Intuitively I associated Seven-Macaw with the Pleidades.

Nika

'Savage tribes knew the Pleiades familiarly, as well as did the people of ancient and modern civilization; and Ellis wrote of the natives of the Society and Tonga Islands, who called these stars Matarii, the Little Eyes: The two seasons of the year were divided by the Pleiades; the first, Matarii i nia, the Pleiades Above, commenced when, in the evening, those stars appeared on the horizon, and continued while, after sunset, they were above. The other season, Matarii i raro, the Pleiades Below, began when, at sunset, they ceased to be visible, and continued till, in the evening, they appeared again above the horizon. 

Gill gives a similar story from the Hervey group, where the Little Eyes are Matariki, and at one time but a single star, so bright that their god Tane in envy got hold of Aumea, our Aldebaran, and, accompanied by Mere, our Sirius, chased the offender, who took refuge in a stream. Mere, however, drained off the water, and Tane hurled Aumea at the fugitive, breaking him into the six pieces that we now see, whence the native name for the fragments, Tauono, the Six, quoted by Flammarion as Tau, both titles singularly like the Latin Taurus. They were the favorite one of the various avelas, or guides at sea in night voyages from one island to another; and, as opening the year, objects of worship down to 1857, when Christianity prevailed throughout these islands.' (Allen)

Once upon a time, they said, there had been a single Pleiades star, so bright that Tane in envy had used Aldebaran (Aumea) and Sirius (Mere) to break him into 6 pieces (Tau-ono). Similarly the beautiful shining tooth of Seven-Macaw (alias Itzam-Yeh) was broken by the Hero Twins:

 

Seven-Macaw has a central great eye surrounded by a number of smaller 'eyes' (mata riki).

Matariki

Pleiades (group of stars in the constellation of Taurus). Vanaga.

In the Polynesian tongue Matariki, the name for the Pleiades, is contracted from Mata-ariki, high-born or regal stars. Makemson.

Maea matariki, stone used for the images T. Churchill.

Polynesia names the Pleiades thus: Samoa: matali'i. Futuna, Tonga: mataliki. Fotuna, Nuguria, Maori, Mangaia, Mangareva: matariki. Tahiti: matarii. Hawaii: makalii. Marquesas: mataiki. Micronesian names for the same constellation: Ponape: makeriker. Lamotrek: magarigar. Yap: magirigir. Mortlocks: marikir. Churchill 2.

I could have been mistaken by perceiving fire flowing out both above (i nika) and below (i raro) - in the latter case the intention could rather have been to illustrate a flow of water. We can compare with the deluge:

... It was 4 August 1968, and it was the feast day of Saint Dominic, patron of Santo Domingo Pueblo, southwest of Santa Fe.
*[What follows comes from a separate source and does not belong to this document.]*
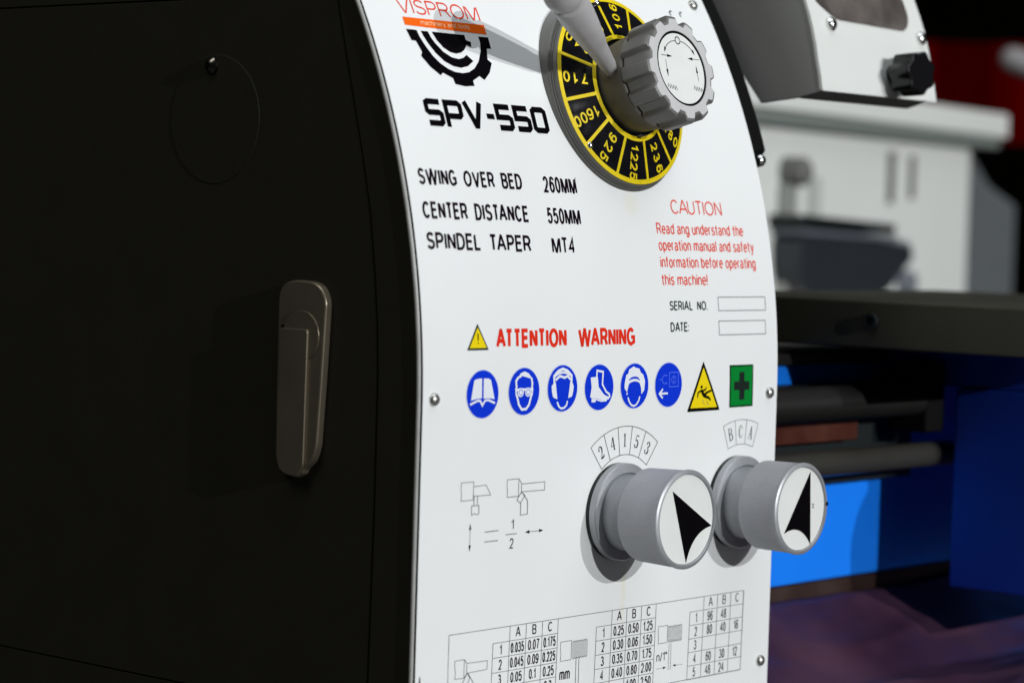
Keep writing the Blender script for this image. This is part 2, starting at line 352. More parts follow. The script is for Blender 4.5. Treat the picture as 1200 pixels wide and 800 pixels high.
# small serif figures (for the knob scales), drawn as brush strokes in a 1 x 1.5 box
SERIF = {
 '1': [([(.5, 0), (.5, 1.48)], .17), ([(.22, .03), (.78, .03)], .07), ([(.24, 1.25), (.5, 1.45)], .09)],
 '2': [([(.12, 1.08), (.2, 1.32), (.45, 1.46), (.7, 1.36), (.82, 1.12), (.72, .82), (.45, .48), (.12, .10)], [.10, .12, .12, .15, .2, .18, .10, .08]), ([(.08, .10), (.72, .10), (.88, .32)], [.20, .20, .06]), ([(.12, 1.16), (.13, 1.02)], .22)],
 '3': [([(.14, 1.22), (.3, 1.42), (.55, 1.44), (.74, 1.26), (.70, 1.0), (.46, .82)], [.10, .1, .12, .18, .17, .07]), ([(.44, .80), (.7, .68), (.84, .42), (.72, .14), (.45, .03), (.2, .12), (.1, .32)], [.07, .14, .20, .17, .10, .10, .10]), ([(.15, 1.22), (.16, 1.08)], .2), ([(.12, .36), (.13, .24)], .2)],
 '4': [([(.66, 0), (.66, 1.46)], .17), ([(.62, 1.44), (.06, .46), (.92, .46)], [.07, .07, .09]), ([(.42, .03), (.88, .03)], .07)],
 '5': [([(.22, .78), (.26, 1.40), (.84, 1.40)], [.07, .07, .17]), ([(.22, .76), (.45, .92), (.7, .84), (.84, .54), (.74, .18), (.45, .03), (.2, .10), (.1, .26)], [.07, .1, .16, .20, .18, .11, .1, .1]), ([(.13, .34), (.14, .22)], .2)],
 'A': [([(.16, .03), (.52, 1.48)], .07), ([(.48, 1.46), (.86, .03)], .17), ([(.28, .52), (.72, .52)], .06), ([(.0, .03), (.32, .03)], .06), ([(.66, .03), (1.0, .03)], .06)],
 'B': [([(.2, 0), (.2, 1.48)], .16), ([(.05, 1.45), (.55, 1.45), (.78, 1.32), (.8, 1.02), (.62, .82), (.28, .78)], [.06, .06, .12, .17, .1, .06]), ([(.3, .75), (.66, .74), (.88, .55), (.86, .22), (.62, .03), (.05, .03)], [.06, .08, .16, .18, .08, .06])],
 'C': [([(.86, 1.02), (.82, 1.3), (.55, 1.46), (.3, 1.34), (.14, 1.02), (.12, .56), (.26, .18), (.52, .03), (.78, .16), (.88, .42)], [.1, .06, .07, .11, .17, .19, .14, .08, .06, .05])],
}
def serif(pr, ch, x, y, h, ang, wd=0.62):
    ca, sa = math.cos(math.radians(ang)), math.sin(math.radians(ang)); k = h/1.5
    for q, (pts, ww) in enumerate(SERIF[ch]):
        P = []
        for a, b in pts:
            u = (a-.5)*k*wd*1.25; v = (b-.75)*k; P.append((x+u*ca-v*sa, y+u*sa+v*ca))
        W = [t*k*.9 for t in ww] if isinstance(ww, list) else ww*k*.9
        pr.stroke(P, W, off=0.10+0.012*q)
def arrow(pr, a, b, lw, hw, hl, off=0.10, both=False):
    a, b = Vector(a), Vector(b); d = (b-a).normalized(); n = Vector((-d.y, d.x))
    pr.stroke([a+(d*hl*.8 if both else Vector((0, 0))), b-d*hl*.8], lw, off)
    pr.poly([tuple(b), tuple(b-d*hl+n*hw), tuple(b-d*hl-n*hw)], off+.015)
    if both: pr.poly([tuple(a), tuple(a+d*hl-n*hw), tuple(a+d*hl+n*hw)], off+.015)

# ------------------------------------------------------------------ setting
def struct(name, m, bm):
    o = finish(bm, name, m); o["kind"] = "structure"; return o
bm = bmesh.new(); add_box(bm, -6000, 9000, -6000, 9000, -760, -740); struct("floor", mat("dark_concrete", (0.02, 0.019, 0.018), 0.7, var=0.2, vscale=4), bm)
bm = bmesh.new()
Wm = Matrix.Translation(V(2700, 2100, 0)) @ Matrix.Rotation(math.radians(-40), 4, 'Z')
add_box(bm, -4500, 4500, 0, 60, -740, 3200, Wm); struct("wall", M_WALL, bm)
bm = bmesh.new(); add_box(bm, -700, 1500, -420, 620, 142, 156); struct("tray", mat("dark_tray_paint", (0.012, 0.012, 0.014), 0.5), bm)

# red banner hanging in front of the wall
ban = empty("red_banner", "dark red banner hanging far behind the lathe against the black hall wall", "banner", V(2060, 1100, 470))
bm = bmesh.new()
Bm = Matrix.Translation(V(2060, 1130, 0)) @ Matrix.Rotation(math.radians(-49), 4, 'Z')
NX = 60
for k in range(NX):
    x0 = -460+920*k/NX; x1 = -460+920*(k+1)/NX
    f = lambda x: 14*math.sin(x/38)+7*math.sin(x/17+1)
    q = [bm.verts.new(Bm @ V(x, f(x), z)) for x, z in ((x0, 478), (x1, 478), (x1, 604), (x0, 604))]; bm.faces.new(q)
bmesh.ops.remove_doubles(bm, verts=bm.verts, dist=1e-5)
g = bmesh.ops.extrude_face_region(bm, geom=bm.faces[:])
bmesh.ops.translate(bm, verts=[v for v in g['geom'] if isinstance(v, bmesh.types.BMVert)], vec=Bm.to_3x3() @ V(0, 4, 0))
o = finish(bm, "cloth", M_BANNER, ban, smooth=60); o.matrix_parent_inverse = Matrix.Translation(-ban.location)

def setp(root):
    """children are modelled in world millimetres: keep them there under a root that stands elsewhere"""
    inv = Matrix.Translation(-root.location)
    for c in root.children: c.matrix_parent_inverse = inv

# crumpled purple sheet on the tray
sh = bmesh.new()
NXs, NYs = 130, 110
from mathutils import noise as mnoise
def sheet_z(x, y):
    base = 158+27*max(0, min(1, (y-2)/54))**1.2
    if x < 250: base -= 0
    p = Vector((x/150, y/62, 0))
    v = mnoise.fractal(p, 1.0, 2.0, 4)
    r = 1-abs(mnoise.noise(Vector((x/210+y/120, y/75-x/260, 3.1))))*2
    return max(156.8, base+3.6*abs(v)+2.6*max(0, r)**3)
grid = [[sh.verts.new(V(x, y, sheet_z(x, y))) for y in [(-190+(60.5+190)*j/(NYs-1)) for j in range(NYs)]] for x in [(234.5+(820-234.5)*i/(NXs-1)) for i in range(NXs)]]
for i in range(NXs-1):
    for j in range(NYs-1): sh.faces.new((grid[i][j], grid[i+1][j], grid[i+1][j+1], grid[i][j+1]))
M_SHEET = mat("purple_plastic_sheet", (0.050, 0.0170, 0.036), 0.5, var=0.5, vscale=11, bump=0.3, bscale=60)
o = finish(sh, "plastic_sheet", M_SHEET, smooth=180); o["label"] = "crumpled dull purple sheet lying in the tray below the blue bed"; o["category"] = "sheet"

# ------------------------------------------------------------------ the lathe
lathe = empty("metal_lathe", "metal lathe with white printed control panel, black side cover and blue bed", "lathe", V(110, 120, 156))

# --- side cover (plane x = 0) in three strips around the door opening, 3 mm thick
SEAM = [(24.3, 177), (24, 192), (23.5, 223), (23, 255), (23, 281), (23, 306), (24, 325), (26, 344), (29, 366), (34, 388), (39, 407), (44, 426), (49.5, 448)]
def seam_y(z):
    for (y0, z0), (y1, z1) in zip(SEAM[:-1], SEAM[1:]):
        if z <= z1: t = (z-z0)/(z1-z0); return y0+(y1-y0)*max(0, t)
    return 49.5+(z-448)*0.30
side = lambda y, z, h: V(h, y, z)
bm = bmesh.new()
zz = [157, 177]+[177+(448-177)*i/60 for i in range(1, 61)]+[448+i*5 for i in range(1, 21)]
fr = [(panel_y(z)+3.0, z) for z in zz]
inner = [(seam_y(z)-0.45, z) for z in zz]
for k in range(len(zz)-1):
    add_prism(bm, [fr[k], inner[k], inner[k+1], fr[k+1]], side, 0, 3)
add_prism(bm, [(seam_y(157)-.45, 157), (300, 157), (300, 176.4), (seam_y(157)-.45, 176.4)], side, 0, 3)
add_prism(bm, [(inner[62][0], 448.7), (300, 448.7), (300, 548), (inner[-1][0], 548)], side, 0, 3)
bmesh.ops.remove_doubles(bm, verts=bm.verts, dist=1e-6)
cover = finish(bm, "side_cover", M_BLACKPAINT, lathe, "matt black sheet metal cover of the gear side")
bm = bmesh.new(); add_box(bm, 3.2, 225, 3.6, 300, 157, 290)
o = finish(bm, "headstock_body", M_GAP, lathe)
bm = bmesh.new()
prof = [(panel_y(z)+3.6, z) for z in [290.01+i*6 for i in range(43)]]
add_prism(bm, prof+[(300, prof[-1][1]), (300, 290.01)], side, 3.2, 224.5)
o = finish(bm, "headstock_top", M_GAP, lathe)
# door plate
bm = bmesh.new()
dpoly = [(y+0.55, z) for y, z in SEAM]; dpoly[0] = (dpoly[0][0], 177.0); dpoly[-1] = (dpoly[-1][0], 448.0)
full = []
for (a, b) in zip(dpoly[:-1], dpoly[1:]):
    for t in range(4): full.append((a[0]+(b[0]-a[0])*t/4, a[1]+(b[1]-a[1])*t/4))
full.append(dpoly[-1])
add_prism(bm, full+[(300, 448), (300, 177)], side, 0.15, 2.6)
door = finish(bm, "cover_door", M_BLACKPAINT, lathe, bevel=0.35, segs=2)
# door: round blanking cap, its screw, and the latch
capf = frame((0.15, 115, 401), (-1, 0, 0), (0, 1, 0))
rev("blanking_cap", [(25.3, 0), (25.2, 0.18), (24.9, 0.24), (24.8, 0.24), (0, 0.24)], capf, M_BLACKPAINT, door, seg=90)
scf = frame((0.15, 117, 422), (-1, 0, 0), (0, 1, 0))
rev("screw", [(3.4, .4), (3.3, 1.2), (2.2, 2.3), (1.0, 2.7), (0.9, 1.4), (0, 1.4)], scf, mat("dark_screw_metal", (0.16, 0.15, 0.13), 0.22, metal=1.0), door, seg=32)
lat = [(73.0, 300), (73.0, 332), (72.1, 336.5), (68.97, 339), (64.03, 340), (54.17, 339.6), (49.87, 337.5), (47.27, 332.5), (48.97, 301), (50.59, 277), (52.83, 271.5), (57.13, 268.2), (57.4, 266.8), (61.34, 264.6), (66.72, 265.3), (70.85, 267.5), (72.64, 272)]
bm = bmesh.new(); add_prism(bm, resample_round(lat, 3, 4), side, 0.15, -3.7)
latch = finish(bm, "latch_plate", M_LATCH, door, "dark metal flush latch with rounded ends", bevel=0.9, segs=3)
bm = bmesh.new(); add_prism(bm, resample_round([(70.6, 321.5), (55.6, 321.5), (56.3, 270), (59.3, 265.4), (66, 266.0), (69.6, 268.2), (70.8, 274)], 1.2, 3), side, -3.6, -5.0)
finish(bm, "latch_lever", M_LATCH, door, bevel=0.5)
bm = bmesh.new(); add_prism(bm, [(70.8, 322.7), (54.6, 322.7), (54.6, 321.7), (70.8, 321.7)], side, -3.65, -3.9); finish(bm, "latch_slit", M_GAP, door)
bm = bmesh.new()
add_prism(bm, arcpts(60, 319, 9.6, 0, 360, 48)[:-1], side, -3.5, -4.1); finish(bm, "latch_lock", M_LATCH, door, bevel=0.25)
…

At one end of the hot, dusty plaza, a Dominican priest watched nervously as several hundred dancers arranged in two long rows pounded the earth with their moccasined feet as a mighty, collective prayer for rain, accompanied by the powerful baritone singing of a chorus and the beat of drums. As my family and I viewed this, the largest and in some ways the most impressive Native American public ceremony, a tiny cloud over the Jémez Mountains to the northwest got larger and larger, eventually filling up the sky; at last the storm broke, and the sky was crisscrossed by lightning and the pueblo resounded with peals of rolling thunder ...

Thunder incorporates both lightning above and rain below.